Low-code solutions will become less attractive as full no-code solutions continue to surface and enable developers to focus less on rote, repeatable problems (like SaaS vendors enabling customers to make extensions on their platforms or automated security integration) and more on sophisticated projects that are not able to be automated. As no-code solutions empower more citizen developers to automate some of those simpler problems, we will see a new generation of software innovation emerge as high-value developers narrow in on the more complex issues that burden the broader technology ecosystem. 

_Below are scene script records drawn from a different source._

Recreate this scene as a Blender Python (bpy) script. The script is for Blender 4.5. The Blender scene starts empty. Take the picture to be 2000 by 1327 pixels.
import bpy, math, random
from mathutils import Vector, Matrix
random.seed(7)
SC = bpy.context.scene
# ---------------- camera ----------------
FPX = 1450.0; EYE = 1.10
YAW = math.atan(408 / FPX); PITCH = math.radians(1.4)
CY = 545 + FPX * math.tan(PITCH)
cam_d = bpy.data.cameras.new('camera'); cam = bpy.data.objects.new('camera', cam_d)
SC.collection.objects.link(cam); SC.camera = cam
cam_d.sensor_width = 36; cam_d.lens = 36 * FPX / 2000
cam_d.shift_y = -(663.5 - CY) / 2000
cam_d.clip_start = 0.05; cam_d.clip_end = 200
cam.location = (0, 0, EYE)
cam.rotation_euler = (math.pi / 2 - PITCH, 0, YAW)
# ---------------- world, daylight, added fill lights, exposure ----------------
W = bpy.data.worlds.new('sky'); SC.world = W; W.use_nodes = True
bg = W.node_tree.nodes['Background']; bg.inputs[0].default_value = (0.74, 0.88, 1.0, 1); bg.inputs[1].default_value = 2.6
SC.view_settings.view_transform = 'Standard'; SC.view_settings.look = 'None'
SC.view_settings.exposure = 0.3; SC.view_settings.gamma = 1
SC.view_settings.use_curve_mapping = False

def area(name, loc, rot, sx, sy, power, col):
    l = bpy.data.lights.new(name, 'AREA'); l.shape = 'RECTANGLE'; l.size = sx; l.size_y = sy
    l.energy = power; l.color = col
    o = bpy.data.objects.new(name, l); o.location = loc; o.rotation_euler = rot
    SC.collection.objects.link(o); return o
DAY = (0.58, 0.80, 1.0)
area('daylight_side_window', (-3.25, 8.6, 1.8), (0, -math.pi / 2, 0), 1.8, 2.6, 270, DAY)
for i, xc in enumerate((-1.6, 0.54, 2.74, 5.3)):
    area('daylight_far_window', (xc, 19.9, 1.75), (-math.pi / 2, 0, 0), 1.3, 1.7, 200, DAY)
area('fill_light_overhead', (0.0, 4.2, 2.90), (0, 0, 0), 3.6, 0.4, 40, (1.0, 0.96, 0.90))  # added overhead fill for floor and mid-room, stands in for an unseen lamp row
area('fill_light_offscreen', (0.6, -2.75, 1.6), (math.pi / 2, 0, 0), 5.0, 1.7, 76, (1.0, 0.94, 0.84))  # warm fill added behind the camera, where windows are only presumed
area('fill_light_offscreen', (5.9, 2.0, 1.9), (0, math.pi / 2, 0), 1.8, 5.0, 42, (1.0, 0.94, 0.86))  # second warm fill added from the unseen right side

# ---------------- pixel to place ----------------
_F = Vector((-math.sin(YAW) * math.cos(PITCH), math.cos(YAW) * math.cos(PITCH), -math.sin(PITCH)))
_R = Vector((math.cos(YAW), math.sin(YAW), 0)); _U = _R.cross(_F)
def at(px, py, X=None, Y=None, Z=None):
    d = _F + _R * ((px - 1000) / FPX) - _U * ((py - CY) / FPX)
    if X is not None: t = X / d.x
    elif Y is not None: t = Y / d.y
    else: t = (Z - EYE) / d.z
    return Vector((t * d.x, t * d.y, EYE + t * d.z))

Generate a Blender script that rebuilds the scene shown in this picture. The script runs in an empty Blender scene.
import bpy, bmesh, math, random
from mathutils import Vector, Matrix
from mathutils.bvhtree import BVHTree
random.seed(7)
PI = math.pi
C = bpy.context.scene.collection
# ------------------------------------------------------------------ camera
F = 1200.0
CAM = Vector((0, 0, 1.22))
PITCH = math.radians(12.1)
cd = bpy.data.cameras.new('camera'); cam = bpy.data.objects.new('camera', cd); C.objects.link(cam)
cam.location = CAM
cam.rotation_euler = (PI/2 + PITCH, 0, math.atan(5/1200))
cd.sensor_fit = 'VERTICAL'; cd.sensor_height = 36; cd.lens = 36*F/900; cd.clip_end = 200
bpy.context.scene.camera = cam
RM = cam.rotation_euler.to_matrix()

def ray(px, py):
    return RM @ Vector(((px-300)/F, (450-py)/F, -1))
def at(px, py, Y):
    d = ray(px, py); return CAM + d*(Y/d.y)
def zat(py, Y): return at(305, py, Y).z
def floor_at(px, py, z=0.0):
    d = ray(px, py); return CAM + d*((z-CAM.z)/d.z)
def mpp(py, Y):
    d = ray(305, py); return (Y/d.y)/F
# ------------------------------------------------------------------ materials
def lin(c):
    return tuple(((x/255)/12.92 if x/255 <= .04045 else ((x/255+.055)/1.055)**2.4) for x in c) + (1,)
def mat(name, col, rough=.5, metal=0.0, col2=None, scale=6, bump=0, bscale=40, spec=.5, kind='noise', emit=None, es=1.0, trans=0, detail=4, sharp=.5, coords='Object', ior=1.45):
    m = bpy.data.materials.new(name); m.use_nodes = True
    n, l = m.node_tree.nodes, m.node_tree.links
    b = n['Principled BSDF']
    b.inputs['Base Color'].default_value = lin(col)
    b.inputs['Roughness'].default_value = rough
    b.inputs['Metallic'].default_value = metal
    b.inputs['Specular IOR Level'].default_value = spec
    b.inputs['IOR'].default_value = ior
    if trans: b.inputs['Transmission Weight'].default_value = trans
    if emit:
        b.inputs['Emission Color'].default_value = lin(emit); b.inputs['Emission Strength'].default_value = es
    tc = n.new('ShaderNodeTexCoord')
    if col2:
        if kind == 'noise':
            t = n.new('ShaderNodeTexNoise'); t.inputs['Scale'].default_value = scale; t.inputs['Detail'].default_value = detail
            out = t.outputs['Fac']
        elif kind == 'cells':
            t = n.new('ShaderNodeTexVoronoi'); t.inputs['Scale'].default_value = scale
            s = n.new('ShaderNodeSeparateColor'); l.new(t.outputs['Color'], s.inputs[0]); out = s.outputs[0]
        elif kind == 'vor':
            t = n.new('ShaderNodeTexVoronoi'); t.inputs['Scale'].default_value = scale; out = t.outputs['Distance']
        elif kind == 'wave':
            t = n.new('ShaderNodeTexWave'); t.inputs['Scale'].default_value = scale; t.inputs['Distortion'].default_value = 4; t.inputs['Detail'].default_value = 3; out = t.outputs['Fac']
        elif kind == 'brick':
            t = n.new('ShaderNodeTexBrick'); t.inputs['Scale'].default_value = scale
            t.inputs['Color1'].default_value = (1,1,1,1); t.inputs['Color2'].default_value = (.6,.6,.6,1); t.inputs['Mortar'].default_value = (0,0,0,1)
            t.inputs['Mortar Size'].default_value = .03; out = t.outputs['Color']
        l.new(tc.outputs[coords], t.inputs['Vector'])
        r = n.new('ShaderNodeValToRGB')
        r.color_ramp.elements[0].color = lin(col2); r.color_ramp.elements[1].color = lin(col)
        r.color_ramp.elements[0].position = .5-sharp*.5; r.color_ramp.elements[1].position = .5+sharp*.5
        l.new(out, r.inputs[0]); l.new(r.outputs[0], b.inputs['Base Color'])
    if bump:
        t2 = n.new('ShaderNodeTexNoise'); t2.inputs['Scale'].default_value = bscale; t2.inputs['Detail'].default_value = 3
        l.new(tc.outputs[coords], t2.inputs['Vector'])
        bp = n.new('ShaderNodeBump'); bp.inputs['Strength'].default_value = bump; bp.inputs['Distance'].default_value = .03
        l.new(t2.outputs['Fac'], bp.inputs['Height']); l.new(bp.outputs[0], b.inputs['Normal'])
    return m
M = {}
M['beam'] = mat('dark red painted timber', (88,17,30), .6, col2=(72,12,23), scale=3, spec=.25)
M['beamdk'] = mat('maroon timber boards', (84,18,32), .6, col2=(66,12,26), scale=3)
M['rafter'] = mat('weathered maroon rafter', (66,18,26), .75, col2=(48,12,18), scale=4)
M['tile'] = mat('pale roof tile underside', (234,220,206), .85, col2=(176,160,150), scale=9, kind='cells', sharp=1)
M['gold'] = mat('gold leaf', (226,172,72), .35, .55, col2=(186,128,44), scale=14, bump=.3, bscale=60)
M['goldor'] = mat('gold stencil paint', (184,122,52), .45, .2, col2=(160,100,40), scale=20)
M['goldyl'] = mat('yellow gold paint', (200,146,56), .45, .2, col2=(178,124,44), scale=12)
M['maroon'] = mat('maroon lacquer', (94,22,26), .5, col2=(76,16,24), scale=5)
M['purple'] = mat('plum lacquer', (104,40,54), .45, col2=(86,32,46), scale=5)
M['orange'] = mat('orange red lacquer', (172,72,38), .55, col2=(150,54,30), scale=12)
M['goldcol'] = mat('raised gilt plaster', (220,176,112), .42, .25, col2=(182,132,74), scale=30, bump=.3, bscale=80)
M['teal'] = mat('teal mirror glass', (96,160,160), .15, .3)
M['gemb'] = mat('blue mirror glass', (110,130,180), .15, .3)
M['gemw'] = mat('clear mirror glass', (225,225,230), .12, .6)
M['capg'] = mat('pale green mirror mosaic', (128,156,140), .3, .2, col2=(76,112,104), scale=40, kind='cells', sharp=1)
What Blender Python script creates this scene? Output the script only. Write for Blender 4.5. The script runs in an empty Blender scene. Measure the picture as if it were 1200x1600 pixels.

DevSecOps will shift left as enterprises prioritize security and employee privacy: 

A reported 53% of online users are currently more concerned about their online privacy compared to a year ago. With heightened privacy concerns, there will be an increased focus on addressing both corporate security and user privacy concerns much earlier in the  development cycle. Dev teams will start investigating tech that provides granular controls that address both security and privacy, such as app level security. In parallel, teams will also investigate how to automate security integration into the development lifecycle. Cybersecurity programming skills are in short supply and there is no cost effective way for teams to address the growing dev demands through solely manual coding. Having security automatically integrated addresses the mundane nature of certain repeatable processes, freeing up developer time. More importantly, automation that brings in security tech early in the lifecycle allows the entire solution to be tested at once, again saving dev cycles. If security isn’t shifted left (i.e., brought into the dev cycle early) testing will have to be repeated once security is added in. 

It will be an exciting year for enterprise technology, and we’re thrilled to be a part of the movement as we continue to watch the evolution unfold. As those advancements continue, we hope to see an equally secure technology landscape in 2020 and beyond.